One of the harder things I have had to learn to do over the years is to completely ignore my circumstances when it comes to praying for others. Whether praying to raise the dead, for those completely unconscious in the ICU, or any other seemingly-impossible situation, it can be a huge challenge to remain steadfast in faith. When everything in our circumstances scream “This is impossible! You will fail!” and especially those times when there is no one else standing in faith with you, those are the times where we truly discover what is inside us.

I have been blessed with good friends who are also not strangers to believing for and seeing Heaven’s interventions into humanly-impossible circumstances, but at the end of the day we can never rely on someone else’s faith, their beliefs, their encouragement, or anything else. The only one we can rely on is God, who never fails us and never leaves us to deal with things without His assistance, regardless of how things sometimes feel exactly that way. What we are given the opportunity to learn in such trying situations is something that Hebrews 6:12 states quite plainly, saying “We do not want you to become lazy, but to imitate those who through faith and patience inherit what has been promised.” Impossible situations require not just faith, but patience.

Did Daniel simply engage faith when it took 21 days of fasting for an angelic messenger to fight his way past a demonic prince to bring a message to Daniel? Or was patience involved? When Jesus told the disciples to wait in the upper room, how did 500 believers dwindle down to 120 in a week’s time? Was it because some of them had faith but no patience?

In any situation we, as a choice of our will, must choose to remain steadfast—stable and steady, not wavering, not turning aside, and even if we do​ waver, that it only be for moments as we continue forward and onward. When we pray, we understand that we aren’t asking if​ God wants to intervene, but are seeking Him on how​ He wants to, and inviting Him to share His plans with us so we can walk it out.

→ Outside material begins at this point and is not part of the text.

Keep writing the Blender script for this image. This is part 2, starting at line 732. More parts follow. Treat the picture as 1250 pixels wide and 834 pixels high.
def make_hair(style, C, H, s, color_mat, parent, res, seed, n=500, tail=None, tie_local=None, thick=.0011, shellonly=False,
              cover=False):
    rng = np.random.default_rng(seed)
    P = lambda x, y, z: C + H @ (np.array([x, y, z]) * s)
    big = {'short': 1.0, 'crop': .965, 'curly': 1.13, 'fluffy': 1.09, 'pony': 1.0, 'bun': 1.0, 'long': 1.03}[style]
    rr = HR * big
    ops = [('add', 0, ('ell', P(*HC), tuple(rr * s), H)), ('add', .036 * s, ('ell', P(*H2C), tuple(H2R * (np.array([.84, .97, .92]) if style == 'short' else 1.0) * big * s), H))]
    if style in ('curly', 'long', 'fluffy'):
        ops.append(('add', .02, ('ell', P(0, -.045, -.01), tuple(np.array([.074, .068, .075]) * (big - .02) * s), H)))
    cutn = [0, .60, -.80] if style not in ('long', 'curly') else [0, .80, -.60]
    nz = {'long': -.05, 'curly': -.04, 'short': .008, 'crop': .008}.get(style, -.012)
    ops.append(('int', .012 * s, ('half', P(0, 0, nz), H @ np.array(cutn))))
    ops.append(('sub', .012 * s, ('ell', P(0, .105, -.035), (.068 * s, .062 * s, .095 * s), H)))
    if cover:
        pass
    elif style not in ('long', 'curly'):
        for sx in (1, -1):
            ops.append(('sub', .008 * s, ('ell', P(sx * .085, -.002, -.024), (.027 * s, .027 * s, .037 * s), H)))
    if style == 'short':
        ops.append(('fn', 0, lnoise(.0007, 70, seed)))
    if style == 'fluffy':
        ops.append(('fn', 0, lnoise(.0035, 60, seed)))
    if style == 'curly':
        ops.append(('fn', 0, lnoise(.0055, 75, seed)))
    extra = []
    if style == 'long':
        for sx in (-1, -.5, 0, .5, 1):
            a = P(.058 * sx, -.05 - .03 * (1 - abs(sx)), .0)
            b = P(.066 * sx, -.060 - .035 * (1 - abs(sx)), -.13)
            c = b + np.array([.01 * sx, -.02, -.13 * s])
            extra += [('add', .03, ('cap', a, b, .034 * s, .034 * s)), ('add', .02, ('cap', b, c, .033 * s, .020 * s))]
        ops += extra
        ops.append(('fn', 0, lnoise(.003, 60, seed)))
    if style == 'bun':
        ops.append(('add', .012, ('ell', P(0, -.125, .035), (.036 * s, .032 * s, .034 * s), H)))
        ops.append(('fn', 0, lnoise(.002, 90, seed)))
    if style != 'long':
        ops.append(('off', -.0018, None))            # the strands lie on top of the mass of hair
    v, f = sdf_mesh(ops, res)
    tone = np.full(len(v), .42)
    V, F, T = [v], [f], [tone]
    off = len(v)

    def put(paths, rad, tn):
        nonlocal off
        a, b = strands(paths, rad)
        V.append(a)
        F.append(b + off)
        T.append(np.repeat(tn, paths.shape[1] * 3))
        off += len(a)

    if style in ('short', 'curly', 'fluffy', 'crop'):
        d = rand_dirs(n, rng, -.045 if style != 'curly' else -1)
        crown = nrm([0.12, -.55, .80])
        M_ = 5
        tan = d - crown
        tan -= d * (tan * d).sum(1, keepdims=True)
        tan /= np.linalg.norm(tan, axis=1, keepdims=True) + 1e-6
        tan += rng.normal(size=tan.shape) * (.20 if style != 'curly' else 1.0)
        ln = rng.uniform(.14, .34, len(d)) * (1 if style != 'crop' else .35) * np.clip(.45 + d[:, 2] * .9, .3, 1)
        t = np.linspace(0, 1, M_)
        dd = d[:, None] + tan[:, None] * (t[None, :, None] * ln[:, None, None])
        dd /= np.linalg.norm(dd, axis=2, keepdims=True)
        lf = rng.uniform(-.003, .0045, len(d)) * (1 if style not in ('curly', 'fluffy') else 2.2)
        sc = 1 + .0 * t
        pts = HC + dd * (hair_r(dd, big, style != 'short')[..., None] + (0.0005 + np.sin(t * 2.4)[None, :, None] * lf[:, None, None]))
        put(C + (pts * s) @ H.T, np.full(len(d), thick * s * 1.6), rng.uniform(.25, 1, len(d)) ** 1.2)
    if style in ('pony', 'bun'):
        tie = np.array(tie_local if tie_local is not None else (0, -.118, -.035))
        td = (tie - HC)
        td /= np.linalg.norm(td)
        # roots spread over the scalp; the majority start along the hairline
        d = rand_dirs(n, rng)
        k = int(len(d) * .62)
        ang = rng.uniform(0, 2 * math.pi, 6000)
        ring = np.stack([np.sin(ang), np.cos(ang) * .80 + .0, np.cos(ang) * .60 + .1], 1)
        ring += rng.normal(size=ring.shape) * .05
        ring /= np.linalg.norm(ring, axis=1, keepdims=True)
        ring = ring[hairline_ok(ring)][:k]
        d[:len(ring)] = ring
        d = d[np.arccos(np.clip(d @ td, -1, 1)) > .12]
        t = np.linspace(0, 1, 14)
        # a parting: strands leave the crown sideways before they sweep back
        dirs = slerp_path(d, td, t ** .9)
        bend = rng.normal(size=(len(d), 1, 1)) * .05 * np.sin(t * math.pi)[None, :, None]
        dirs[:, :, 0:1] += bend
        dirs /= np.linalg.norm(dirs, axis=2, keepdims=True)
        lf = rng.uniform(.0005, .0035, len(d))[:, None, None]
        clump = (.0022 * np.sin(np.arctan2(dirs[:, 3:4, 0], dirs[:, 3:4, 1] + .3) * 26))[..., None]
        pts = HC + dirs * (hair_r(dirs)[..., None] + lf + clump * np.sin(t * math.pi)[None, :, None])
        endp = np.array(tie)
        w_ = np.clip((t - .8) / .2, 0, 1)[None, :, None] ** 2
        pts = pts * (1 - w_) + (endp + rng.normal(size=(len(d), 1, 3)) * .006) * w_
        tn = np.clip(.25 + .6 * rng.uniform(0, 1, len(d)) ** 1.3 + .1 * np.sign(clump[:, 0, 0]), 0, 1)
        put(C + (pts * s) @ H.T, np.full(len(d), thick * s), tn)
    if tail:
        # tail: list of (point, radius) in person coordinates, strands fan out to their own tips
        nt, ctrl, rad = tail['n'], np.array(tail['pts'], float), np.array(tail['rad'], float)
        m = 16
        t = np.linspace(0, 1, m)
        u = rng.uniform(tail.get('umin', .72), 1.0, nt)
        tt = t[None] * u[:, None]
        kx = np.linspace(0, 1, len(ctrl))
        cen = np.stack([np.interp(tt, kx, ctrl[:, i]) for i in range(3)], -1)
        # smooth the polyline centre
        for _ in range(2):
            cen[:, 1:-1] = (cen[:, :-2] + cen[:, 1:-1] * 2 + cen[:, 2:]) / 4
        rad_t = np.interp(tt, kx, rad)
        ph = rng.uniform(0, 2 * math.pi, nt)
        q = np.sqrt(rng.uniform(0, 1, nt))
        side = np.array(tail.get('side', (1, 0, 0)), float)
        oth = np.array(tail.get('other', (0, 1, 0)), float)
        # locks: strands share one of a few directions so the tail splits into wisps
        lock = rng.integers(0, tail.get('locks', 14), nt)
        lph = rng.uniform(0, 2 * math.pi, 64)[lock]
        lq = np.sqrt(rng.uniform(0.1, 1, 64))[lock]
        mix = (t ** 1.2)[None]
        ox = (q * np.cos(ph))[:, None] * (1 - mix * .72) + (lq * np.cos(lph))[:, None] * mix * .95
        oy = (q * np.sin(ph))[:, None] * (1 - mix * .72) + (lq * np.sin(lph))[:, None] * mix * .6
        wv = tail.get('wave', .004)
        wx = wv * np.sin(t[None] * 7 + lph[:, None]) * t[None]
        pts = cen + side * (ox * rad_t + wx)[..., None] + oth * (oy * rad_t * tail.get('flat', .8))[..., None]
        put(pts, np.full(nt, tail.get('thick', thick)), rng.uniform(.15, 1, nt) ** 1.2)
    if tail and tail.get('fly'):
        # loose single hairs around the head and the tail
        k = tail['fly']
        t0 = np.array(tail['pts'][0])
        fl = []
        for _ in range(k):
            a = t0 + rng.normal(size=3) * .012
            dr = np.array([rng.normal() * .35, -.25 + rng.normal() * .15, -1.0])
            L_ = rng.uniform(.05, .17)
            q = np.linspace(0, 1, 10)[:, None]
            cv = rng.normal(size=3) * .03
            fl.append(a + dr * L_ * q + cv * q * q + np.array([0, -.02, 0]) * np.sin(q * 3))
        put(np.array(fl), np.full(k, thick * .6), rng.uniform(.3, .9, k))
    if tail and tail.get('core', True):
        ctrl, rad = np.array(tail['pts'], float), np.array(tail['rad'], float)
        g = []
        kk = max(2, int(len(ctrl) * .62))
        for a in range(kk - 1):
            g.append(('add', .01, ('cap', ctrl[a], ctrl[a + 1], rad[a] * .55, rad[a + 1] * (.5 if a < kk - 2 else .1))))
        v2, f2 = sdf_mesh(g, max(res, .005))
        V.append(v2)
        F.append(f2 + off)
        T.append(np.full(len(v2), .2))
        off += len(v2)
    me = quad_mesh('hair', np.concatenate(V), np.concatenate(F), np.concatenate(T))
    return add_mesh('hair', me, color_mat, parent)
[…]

In any situation we can have full assurance that it is the will of God for us to manifest the Kingdom of Heaven on earth because Jesus already purchased the solution. Our job is to walk it out. However, the only way we will successfully do that is if we let patience, steadfastness, and intentional single-focus be formed within us. While Hebrews 6:12 tells us that we must have both faith and patience, it does come with a promise—that as those things become formed and revealed in us, we will most assuredly inherit the promises.

And for those of you who are dealing with really difficult circumstances right now, I want this to be an encouragement to you. Remain steadfast. Ignore your circumstances. Keep pressing forward. God is with you, and He is always faithful.